«Hier auf meinem Friedhof, bei den Toten, habe ich meine Ruhe.» Der Fischer Chamseddine Marzoug legt sich auf ein Grab mit Rosen und Nelken aus Plastik und mit einer Inschrift, der einzigen auf dieser gottverlassenen Halde im Süden Tunesiens: Rose-Marie, Nigeria, gest. 25. 5. 2017. Mit 28 sei Rose-Maria ertrunken, das Leben noch vor sich, ein Jammer, sagt Marzoug. Den Namen der Frau kennt er, weil ihr Mann das Bootsunglück überlebt hat.
Der Menschenfischer
Vor zwanzig Jahren war es, als sich Leichenteile in seinen Netzen verfingen, mal ein Arm, dann ein Stück Bein oder ein Kopf, auch Kleider und Puppen waren dabei, Habseligkeiten von Migranten, die auf maroden Schiffen von Tunesien nach Europa fliehen wollten, die kenterten, ertranken und vom Meer an die Küste zurückgeschwemmt wurden.

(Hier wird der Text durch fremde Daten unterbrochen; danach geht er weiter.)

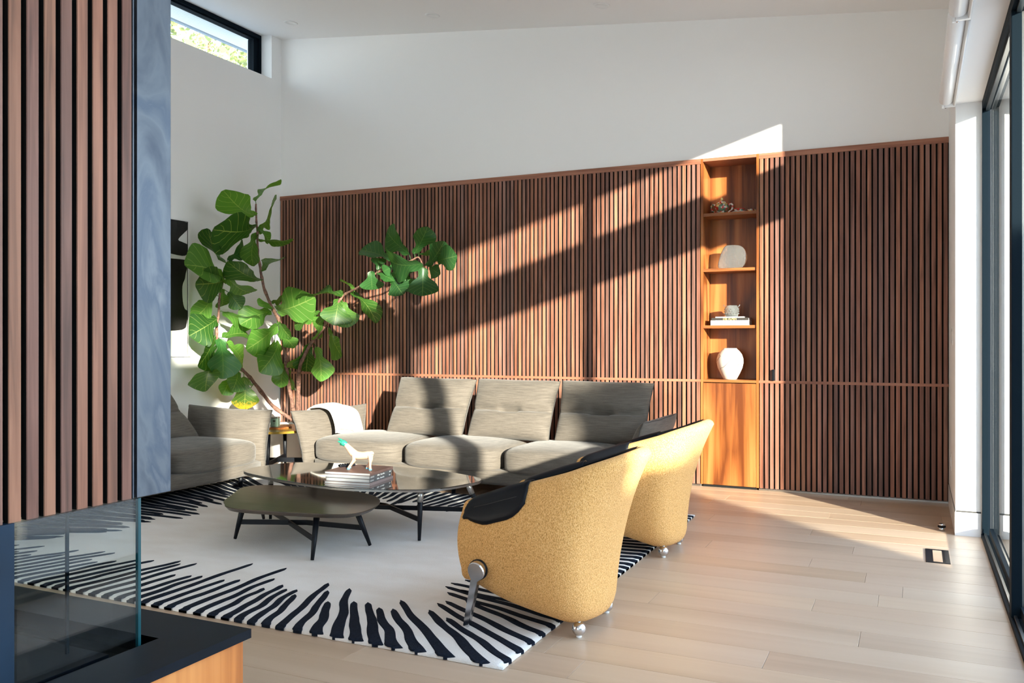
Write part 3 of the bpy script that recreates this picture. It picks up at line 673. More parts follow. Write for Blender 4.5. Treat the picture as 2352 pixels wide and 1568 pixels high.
def rug_stripe(E, T, w0, w1, seed):
    rr = random.Random(seed); n = 22; d = Vector((T[0] - E[0], T[1] - E[1])); L = d.length; d /= L; s = Vector((-d.y, d.x))
    E = Vector(E) - d * .012
    rings = []; ph = rr.uniform(0, 9)
    for i in range(n + 1):
        t = i / n; w = w0 + (w1 - w0) * t
        if t > .93: w *= max(.12, math.sqrt(max(0, 1 - ((t - .93) / .07) ** 2)))
        w *= 1 + .10 * noise.noise(Vector((t * 7, ph, 0)))
        c = E + d * (t * (L + .012)) + s * (.010 * noise.noise(Vector((t * 3.5, ph, 5))) * 1.2)
        a, b = c - s * w / 2, c + s * w / 2
        m = .007
        def cl(p): return (min(max(p.x, RX0 - .004), RX1 + .004) + 3.46, min(max(p.y, RY0 - .004), RY1 + .004) - 4.53)
        a2, b2 = a + s * min(m, w / 3), b - s * min(m, w / 3)
        zt = .0195 if i else .012
        rings.append([(*cl(a), .013), (*cl(a2), zt), (*cl(b2), zt), (*cl(b), .013)])
    # side hanging over the rug's edge
    r0 = [(p[0], p[1], .002) for p in rings[0]]
    out_ = Vector((0, 0))
    bm = loft([r0] + rings); new('stripe', bm, 'stripe', rug, False)
near = [((-3.296, 2.927), (-3.313, 3.696)), ((-3.215, 2.923), (-3.225, 3.384)), ((-3.132, 2.918), (-3.150, 3.419)), ((-3.042, 2.926), (-3.09, 3.70)), ((-2.955, 2.919), (-3.01, 3.51)), ((-2.868, 2.916), (-2.935, 3.354)), ((-2.787, 2.919), (-2.885, 3.438)), ((-2.714, 2.922), (-2.826, 3.388)), ((-2.641, 2.917), (-2.775, 3.399)), ((-2.563, 2.916), (-2.719, 3.335)), ((-2.482, 2.922), (-2.70, 3.559)), ((-2.390, 2.925), (-2.615, 3.454)), ((-2.291, 2.92), (-2.505, 3.311)), ((-2.180, 2.912), (-2.55, 3.524)), ((-2.085, 2.916), (-2.40, 3.36)), ((-1.985, 2.914), (-2.33, 3.376)), ((-1.895, 2.917), (-2.24, 3.329)), ((-1.79, 2.904), (-2.17, 3.345)), ((-1.655, 2.903), (-2.215, 3.467)), ((-1.50, 2.917), (-2.01, 3.40)),
        ((-1.42, 3.00), (-1.885, 3.336)), ((-1.42, 3.115), (-2.031, 3.499)), ((-1.42, 3.225), (-2.009, 3.55)), ((-1.42, 3.335), (-1.93, 3.60)), ((-1.42, 3.44), (-2.07, 3.68)), ((-1.42, 3.535), (-2.13, 3.76))]
sd = 0
for E, T in near: rug_stripe((E[0], max(E[1], 2.937) if E[0] < -1.43 else E[1]), T, .062 if E[0] > -2.3 and E[1] < 3 else .048, .038, sd); sd += 1
def auto(E, ang, lo_, hi_, w=.048):
    global sd
    L = rnd.uniform(lo_, hi_); a = R(ang + rnd.uniform(-1.5, 1.5))
    rug_stripe(E, (E[0] + math.cos(a) * L, E[1] + math.sin(a) * L), w, w * .78, sd); sd += 1
y = 3.62
while y < 6.05: auto((RX1, y), 168 + (y - 3.6) * 16, .50, .80, .048); y += .080
x = RX1 - .06
while x > RX0 + .05: auto((x, RY1), -91 - (x + 3.35) * (22 if x > -3.35 else 32), .42, .72, .056); x -= .085
y = 6.03
while y > 3.0: auto((RX0, y), -(y - 4.4) * (21 if y > 4.4 else 30), .60, .92, .060); y -= .080
x = -3.372
while x > RX0 + .05: auto((x, RY0), 91 - (-3.3 - x) * 17, .40, .66, .050); x -= .088

# ================================================================== sofas
def sofa_back():
    s = empty('sofa', (-3.38, 6.5, 0)); tag(s, 'long grey woven three-seat sofa in front of the slatted wall', 'sofa')
    o = Vector((-3.38, 6.5, 0)); lv = lambda *p: tuple(Vector(p) - o)
    new('plinth', softbox(lv(-4.80, 6.03, .115), lv(-1.95, 7.02, .235), 14, 6), 'sofa', s, True)
    for x in (-4.6, -3.4, -2.15):
        for y in (6.14, 6.85): new('leg', tube([lv(x, y, 0), lv(x, y, .125)], [.016, .022], 10), 'blackmetal', s, True)
    for a, b in ((-4.775, -3.862), (-3.862, -2.948), (-2.948, -1.985)):
        new('seat_cushion', softbox(lv(a + .004, 5.99, .195), lv(b - .004, 6.86, .415), 5.2, 16, top=.20), 'sofa', s, True)
    for i, (a, b) in enumerate(((-4.365, -3.565), (-3.545, -2.755), (-2.738, -1.93))):
        pillow('back_cushion', [lv(a, 6.87, .905), lv(b, 6.87, .898), lv(b + .03, 6.53, .415), lv(a + .06, 6.53, .412)], .12, .11, s, tufts=[(.5, .57, .075, .06)], crease=.045, seed=i)
        new('tuft_pull', B((lv((a + b) / 2 + .03 - .06, 6.600, .628), lv((a + b) / 2 + .03 + .06, 6.615, .638))), 'seam', s)
    pillow('arm_cushion', [lv(-5.0, 6.06, .625), lv(-4.80, 6.93, .64), lv(-4.71, 6.78, .20), lv(-4.80, 5.99, .16)], .085, .085, s, seed=11, wob=.006)
    pillow('arm_cushion', [lv(-1.76, 6.93, .655), lv(-1.80, 6.10, .645), lv(-1.96, 6.0, .16), lv(-1.96, 6.80, .20)], .085, .085, s, seed=12, wob=.006)
    return s
sofa_back()
def sofa_left():
    s = empty('sofa', (-5.55, 4.5, 0)); tag(s, 'grey woven sofa on the left, partly hidden by the fireplace', 'sofa')
    o = Vector((-5.55, 4.5, 0)); lv = lambda *p: tuple(Vector(p) - o)
    new('plinth', softbox(lv(-6.04, 3.05, .115), lv(-5.035, 5.80, .235), 16, 6), 'sofa', s, True)
    for y in (3.3, 5.6):
        for x in (-5.9, -5.15): new('leg', tube([lv(x, y, .0205 if x > -5.5 else 0), lv(x, y, .125)], [.016, .022], 10), 'blackmetal', s, True)
    for a, b in ((4.80, 5.74), (3.88, 4.80), (3.02, 3.88)):
        new('seat_cushion', softbox(lv(-5.90, a + .004, .195), lv(-5.0, b - .004, .415), 5.2, 16, top=.20), 'sofa', s, True)
    for i, (a, b) in enumerate(((5.53, 4.72), (4.70, 3.9), (3.88, 3.1))):
        pillow('back_cushion', [lv(-6.0, b, .90), lv(-6.0, a, .90), lv(-5.66, a + .12, .40), lv(-5.66, b + .03, .40)], .095, .10, s, tufts=[(.5, .57, .075, .06)], crease=.045, seed=20 + i)
    pillow('arm_cushion', [lv(-6.04, 5.90, .66), lv(-5.07, 5.90, .645), lv(-5.06, 5.80, .15), lv(-5.98, 5.78, .22)], .10, .085, s, seed=31, wob=.008)
    pillow('arm_cushion', [lv(-5.05, 2.95, .64), lv(-6.02, 2.95, .64), lv(-5.98, 3.05, .2), lv(-5.05, 3.05, .15)], .085, .085, s, seed=32, wob=.008)
sofa_left()
# throw over the back sofa's left arm
th = empty('throw_blanket', (-4.85, 6.5, .63)); tag(th, 'folded cream wool throw draped over the arm of the back sofa', 'blanket')
def drape(w0, w1, off, droop, seed):
    # path across the arm: from outside, over the top, down the inner face
    P = [(-.24, .03, -.12), (-.17, .02, -.015), (-.08, .0, .008), (.02, -.01, .008), (.11, -.02, -.02), (.165, -.04, -.10), (.20, -.06, -.175), (.225, -.09, -.235 - droop)]
    C = smoothpts(P, 5, False); bm = bmesh.new(); rows = []
    for i, c in enumerate(C):
        t = i / (len(C) - 1); row = []
        for j in range(25):
            u = j / 24 * 2 - 1
            w = w0 + (w1 - w0) * t
            sag = .012 * noise.noise(Vector((u * 2.1 + seed, t * 3, 0))) + .006 * math.sin(u * 5 + seed)
            nz = .008 * (1 - u * u)
            slope = -.05 * u * t
            row.append(bm.verts.new((c.x + off + sag * .6, c.y + u * w + .02 * noise.noise(Vector((t * 2, seed, u))), c.z + off + nz + sag + slope - (.02 * abs(u) ** 6))))
        rows.append(row)
    for a, b in zip(rows, rows[1:]):
        for j in range(24): bm.faces.new((a[j], a[j + 1], b[j + 1], b[j]))
    o = new('fold', bm, 'throw', th, True)
    md = o.modifiers.new('t', 'SOLIDIFY'); md.thickness = .011; md.offset = 1
    md = o.modifiers.new('s', 'SUBSURF'); md.levels = 1; md.render_levels = 1
drape(.22, .215, .0, .0, 1); drape(.20, .19, .014, -.02, 2)

# ================================================================== side table, tin, tray, planter
st = empty('side_table', (-5.36, 6.30, 0)); tag(st, 'low ochre-topped side table with black legs in the corner between the sofas', 'table')
oc = [(.36 * math.cos(R(a)), .36 * math.sin(R(a))) for a in range(22, 382, 45)]
op = [(p.x, p.y) for p in smoothpts([(x, y, 0) for x, y in oc], 5)]
new('tabletop', prism(op, .418, .440, bev=.03), 'ochre', st, bevel=0)
for a in (-65, 25, 115, 205):
    x, y = .30 * math.cos(R(a)), .30 * math.sin(R(a)); new('leg', tube([(x * .92, y * .92, .42), (x, y, .0205 if 6.30 + y < 6.12 else 0)], [.021, .012], 12), 'blackmetal', st, True)
for a in (-65, 25):
    x, y = .285 * math.cos(R(a)), .285 * math.sin(R(a)); v = Vector((x, y, 0)).normalized(); w = Vector((-v.y, v.x, 0)) * .008
    bm = bmesh.new(); q4 = [Vector((x, y, 0)) + w, Vector((x, y, 0)) - w, Vector((-x, -y, 0)) - w, Vector((-x, -y, 0)) + w]
    prism([(p.x, p.y) for p in q4], .125 if a == 25 else .1251, .165, bm); new('crossbar', bm, 'blackmetal', st)
tr = tag(new('wooden_tray', prism([(p.x, p.y) for p in smoothpts([(-.10, -.09, 0), (.10, -.09, 0), (.10, .09, 0), (-.10, .09, 0)], 3)], 0, .014), 'veneer_x'), 'small wooden tray under the green tin on the ochre side table', 'tray'); tr.location = (-5.36, 6.30, .440)
tn = empty('tin', (-5.37, 6.29, .454)); tn.rotation_euler = (0, 0, R(25)); tag(tn, 'small square sage green tin on the wooden tray', 'tin')
new('body', B(((-.036, -.036, 0), (.036, .036, .078))), 'tin', tn, bevel=.004); new('lid', B(((-.037, -.037, .078), (.037, .037, .090))), 'alu', tn, bevel=.003)
new('label_mark', B(((-.012, -.0368, .045), (.012, -.036, .062)), ((-.006, -.0368, .028), (.006, -.036, .031))), 'bk_black', tn)
# planter
PX, PY = -5.74, 6.98
pt = empty('planter', (PX, PY, 0)); tag(pt, 'round white floor planter in the corner behind the side table', 'planter')
new('pot', lathe([(0, 0), (.225, 0), (.235, .01), (.262, .39), (.262, .40), (.245, .40), (.24, .34), (0, .34)], 48), 'pot', pt, True)
so = new('soil', lathe([(0, .345), (.238, .345), (.20, .365), (0, .37)], 32), 'soil', pt, True)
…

Als das Meer, das Marzoug einst so liebte und heute verflucht, immer mehr zum Friedhof wurde, begann er, die Toten in Säcke zu packen, er hievte sie auf einen Pickup, fuhr in die Wüste hinaus, schaufelte Mulden zwei Meter in die Tiefe, er legte die Leichen hinein und schmückte die Gräber mit Engeln aus weissem Porzellan. Am Eingang stellte er eine Tafel auf, darauf steht geschrieben: «Friedhof der Unbekannten».